__WHAT THE TASK REQUIRES__: Your task is to quote the listing below exactly, beginning with its first line and ending on the line bearing "hz+.004), 'y', rim_m, ht, .002)".

══ LISTING ══

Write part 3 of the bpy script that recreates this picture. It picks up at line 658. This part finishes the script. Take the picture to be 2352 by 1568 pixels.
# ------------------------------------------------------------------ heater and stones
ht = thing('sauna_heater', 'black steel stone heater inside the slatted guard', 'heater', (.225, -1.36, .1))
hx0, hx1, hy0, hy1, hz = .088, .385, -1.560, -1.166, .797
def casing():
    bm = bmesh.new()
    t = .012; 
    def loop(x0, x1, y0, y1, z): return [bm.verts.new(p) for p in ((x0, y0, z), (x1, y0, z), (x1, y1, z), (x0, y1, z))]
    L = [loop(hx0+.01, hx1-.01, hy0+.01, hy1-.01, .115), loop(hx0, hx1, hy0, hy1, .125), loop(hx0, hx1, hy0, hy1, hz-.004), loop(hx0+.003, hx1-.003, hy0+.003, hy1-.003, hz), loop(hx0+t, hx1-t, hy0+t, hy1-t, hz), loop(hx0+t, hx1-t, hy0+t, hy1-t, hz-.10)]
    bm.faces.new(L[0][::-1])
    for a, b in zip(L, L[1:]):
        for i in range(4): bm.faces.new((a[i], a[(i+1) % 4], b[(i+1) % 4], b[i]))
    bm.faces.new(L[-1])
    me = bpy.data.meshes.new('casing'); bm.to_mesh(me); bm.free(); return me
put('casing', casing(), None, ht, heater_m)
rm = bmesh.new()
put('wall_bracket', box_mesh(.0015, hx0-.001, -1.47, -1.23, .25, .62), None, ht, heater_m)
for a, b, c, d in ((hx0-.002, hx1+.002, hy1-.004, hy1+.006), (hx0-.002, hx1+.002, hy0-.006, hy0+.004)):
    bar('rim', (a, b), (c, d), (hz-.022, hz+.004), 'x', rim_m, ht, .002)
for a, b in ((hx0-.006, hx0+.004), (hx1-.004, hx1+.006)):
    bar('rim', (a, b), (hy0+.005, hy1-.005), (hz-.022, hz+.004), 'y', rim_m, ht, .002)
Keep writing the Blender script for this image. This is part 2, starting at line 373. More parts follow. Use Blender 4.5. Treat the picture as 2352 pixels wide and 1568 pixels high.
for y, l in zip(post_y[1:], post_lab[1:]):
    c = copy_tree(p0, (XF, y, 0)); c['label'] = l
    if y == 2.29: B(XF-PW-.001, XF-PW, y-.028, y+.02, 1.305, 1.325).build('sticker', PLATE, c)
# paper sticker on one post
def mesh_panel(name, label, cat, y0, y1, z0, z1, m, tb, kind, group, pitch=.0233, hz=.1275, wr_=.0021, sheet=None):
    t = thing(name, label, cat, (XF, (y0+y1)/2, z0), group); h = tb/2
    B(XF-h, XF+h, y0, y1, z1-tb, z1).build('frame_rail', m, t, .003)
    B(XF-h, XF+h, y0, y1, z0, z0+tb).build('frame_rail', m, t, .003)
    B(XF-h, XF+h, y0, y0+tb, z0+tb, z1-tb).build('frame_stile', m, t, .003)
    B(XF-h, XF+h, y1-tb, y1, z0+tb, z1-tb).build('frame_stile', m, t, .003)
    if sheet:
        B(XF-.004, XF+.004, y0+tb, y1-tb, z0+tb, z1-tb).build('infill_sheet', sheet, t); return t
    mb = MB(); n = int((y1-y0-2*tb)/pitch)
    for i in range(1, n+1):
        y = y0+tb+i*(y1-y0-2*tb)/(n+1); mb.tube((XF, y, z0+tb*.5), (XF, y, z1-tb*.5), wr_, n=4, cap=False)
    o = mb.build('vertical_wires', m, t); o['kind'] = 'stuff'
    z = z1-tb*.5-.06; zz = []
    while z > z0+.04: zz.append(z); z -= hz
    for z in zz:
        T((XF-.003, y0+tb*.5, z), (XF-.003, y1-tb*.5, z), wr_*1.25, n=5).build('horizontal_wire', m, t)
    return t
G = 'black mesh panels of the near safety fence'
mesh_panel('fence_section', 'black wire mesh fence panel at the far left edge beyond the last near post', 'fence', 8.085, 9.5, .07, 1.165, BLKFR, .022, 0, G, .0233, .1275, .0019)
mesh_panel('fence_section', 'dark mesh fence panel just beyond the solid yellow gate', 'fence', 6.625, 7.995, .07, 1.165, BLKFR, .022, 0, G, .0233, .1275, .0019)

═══

__CORRECT RESPONSE__:
Write part 3 of the bpy script that recreates this picture. It picks up at line 658. This part finishes the script. Take the picture to be 2352 by 1568 pixels.
# ------------------------------------------------------------------ heater and stones
ht = thing('sauna_heater', 'black steel stone heater inside the slatted guard', 'heater', (.225, -1.36, .1))
hx0, hx1, hy0, hy1, hz = .088, .385, -1.560, -1.166, .797
def casing():
    bm = bmesh.new()
    t = .012; 
    def loop(x0, x1, y0, y1, z): return [bm.verts.new(p) for p in ((x0, y0, z), (x1, y0, z), (x1, y1, z), (x0, y1, z))]
    L = [loop(hx0+.01, hx1-.01, hy0+.01, hy1-.01, .115), loop(hx0, hx1, hy0, hy1, .125), loop(hx0, hx1, hy0, hy1, hz-.004), loop(hx0+.003, hx1-.003, hy0+.003, hy1-.003, hz), loop(hx0+t, hx1-t, hy0+t, hy1-t, hz), loop(hx0+t, hx1-t, hy0+t, hy1-t, hz-.10)]
    bm.faces.new(L[0][::-1])
    for a, b in zip(L, L[1:]):
        for i in range(4): bm.faces.new((a[i], a[(i+1) % 4], b[(i+1) % 4], b[i]))
    bm.faces.new(L[-1])
    me = bpy.data.meshes.new('casing'); bm.to_mesh(me); bm.free(); return me
put('casing', casing(), None, ht, heater_m)
rm = bmesh.new()
put('wall_bracket', box_mesh(.0015, hx0-.001, -1.47, -1.23, .25, .62), None, ht, heater_m)
for a, b, c, d in ((hx0-.002, hx1+.002, hy1-.004, hy1+.006), (hx0-.002, hx1+.002, hy0-.006, hy0+.004)):
    bar('rim', (a, b), (c, d), (hz-.022, hz+.004), 'x', rim_m, ht, .002)
for a, b in ((hx0-.006, hx0+.004), (hx1-.004, hx1+.006)):
    bar('rim', (a, b), (hy0+.005, hy1-.005), (hz-.022, hz+.004), 'y', rim_m, ht, .002)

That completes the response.